[quote name=\'clemon79\' post=\'255348\' date=\'Jan 22 2011, 08:45 PM\']The guy could have answered every question right and controlled where all of the cards went. I think you would be extremely hard pressed to find a shuffle of the cards which, if one player gets to draw and assign every card (save for the first three, of course), can't be assigned in such a way that the player ends up winning the round, if indeed such a permutation exists. (And if it does, your next task is to prove to me that there are enough of them so as to be statistically significant...say, convince me that it could happen 0.01% of the time, making it likely to happen in at least one round of a 65-episode season.)[/quote]

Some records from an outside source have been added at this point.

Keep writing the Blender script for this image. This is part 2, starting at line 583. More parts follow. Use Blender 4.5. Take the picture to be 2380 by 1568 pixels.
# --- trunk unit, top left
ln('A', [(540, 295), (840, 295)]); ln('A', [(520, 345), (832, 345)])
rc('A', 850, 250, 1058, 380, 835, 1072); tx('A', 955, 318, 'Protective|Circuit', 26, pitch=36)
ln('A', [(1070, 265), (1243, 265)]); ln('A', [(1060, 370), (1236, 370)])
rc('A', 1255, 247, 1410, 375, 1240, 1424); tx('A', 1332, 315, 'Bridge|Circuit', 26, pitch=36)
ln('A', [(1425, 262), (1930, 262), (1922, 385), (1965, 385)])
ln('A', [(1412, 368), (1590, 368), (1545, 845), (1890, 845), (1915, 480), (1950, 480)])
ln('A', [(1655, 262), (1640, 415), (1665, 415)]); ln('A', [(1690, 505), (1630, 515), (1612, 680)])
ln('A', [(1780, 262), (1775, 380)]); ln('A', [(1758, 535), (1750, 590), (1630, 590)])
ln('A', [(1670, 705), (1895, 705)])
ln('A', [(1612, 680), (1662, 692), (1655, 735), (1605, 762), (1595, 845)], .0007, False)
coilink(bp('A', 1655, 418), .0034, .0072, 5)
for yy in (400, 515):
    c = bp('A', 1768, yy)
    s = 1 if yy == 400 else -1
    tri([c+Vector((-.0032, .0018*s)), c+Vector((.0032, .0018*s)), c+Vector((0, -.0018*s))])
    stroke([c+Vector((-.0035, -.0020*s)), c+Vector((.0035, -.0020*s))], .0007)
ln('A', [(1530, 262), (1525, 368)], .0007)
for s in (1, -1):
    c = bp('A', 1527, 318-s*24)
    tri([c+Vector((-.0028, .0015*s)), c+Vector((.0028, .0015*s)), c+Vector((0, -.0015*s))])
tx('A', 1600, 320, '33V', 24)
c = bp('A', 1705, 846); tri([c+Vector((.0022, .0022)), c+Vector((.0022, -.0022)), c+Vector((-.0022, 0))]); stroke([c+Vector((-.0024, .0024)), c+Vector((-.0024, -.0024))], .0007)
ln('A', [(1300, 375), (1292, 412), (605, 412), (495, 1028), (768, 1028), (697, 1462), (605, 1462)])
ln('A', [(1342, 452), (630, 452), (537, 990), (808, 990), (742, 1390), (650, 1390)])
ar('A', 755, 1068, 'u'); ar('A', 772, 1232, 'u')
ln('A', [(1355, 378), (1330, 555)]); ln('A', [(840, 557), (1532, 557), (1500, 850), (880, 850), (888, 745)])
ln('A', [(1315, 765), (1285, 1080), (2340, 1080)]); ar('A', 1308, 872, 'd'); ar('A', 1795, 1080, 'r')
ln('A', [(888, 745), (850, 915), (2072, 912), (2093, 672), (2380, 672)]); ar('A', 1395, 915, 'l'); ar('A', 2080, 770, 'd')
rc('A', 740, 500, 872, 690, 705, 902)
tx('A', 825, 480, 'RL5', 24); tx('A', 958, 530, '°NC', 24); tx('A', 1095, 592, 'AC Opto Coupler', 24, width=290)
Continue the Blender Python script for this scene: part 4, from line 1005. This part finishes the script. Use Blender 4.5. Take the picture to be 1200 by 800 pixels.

I got bored while watching the Steelers mop the floor with the Jets on Sunday evening and wrote a monte carlo simulator. After numerous tweaks of the strategy during the week, I got up to a 99.7% win rate. For one run with 10,000 simulations, 9 of the 29 losses were the result of one or both opponents starting with an ace followed by multiple face cards off the top of the deck (a scenario which is impossible to win AFAICT), so that gives a conservative estimate of 0.1% of games that were unwinnable. I'm reasonably sure that at least some of the others couldn't be won either, but I didn't feel like sorting through all the possibilities. The rest looked like cases of bad luck - the algorithm made the right move for the situation, but that move turned out to be a bad idea in hindsight.
If you use the 0.29% loss rate I found and 130 rounds a season with three players, that works out to one game every 2.65 seasons where a person with a very good strategy and 100% skill on the buzzer won't win a game.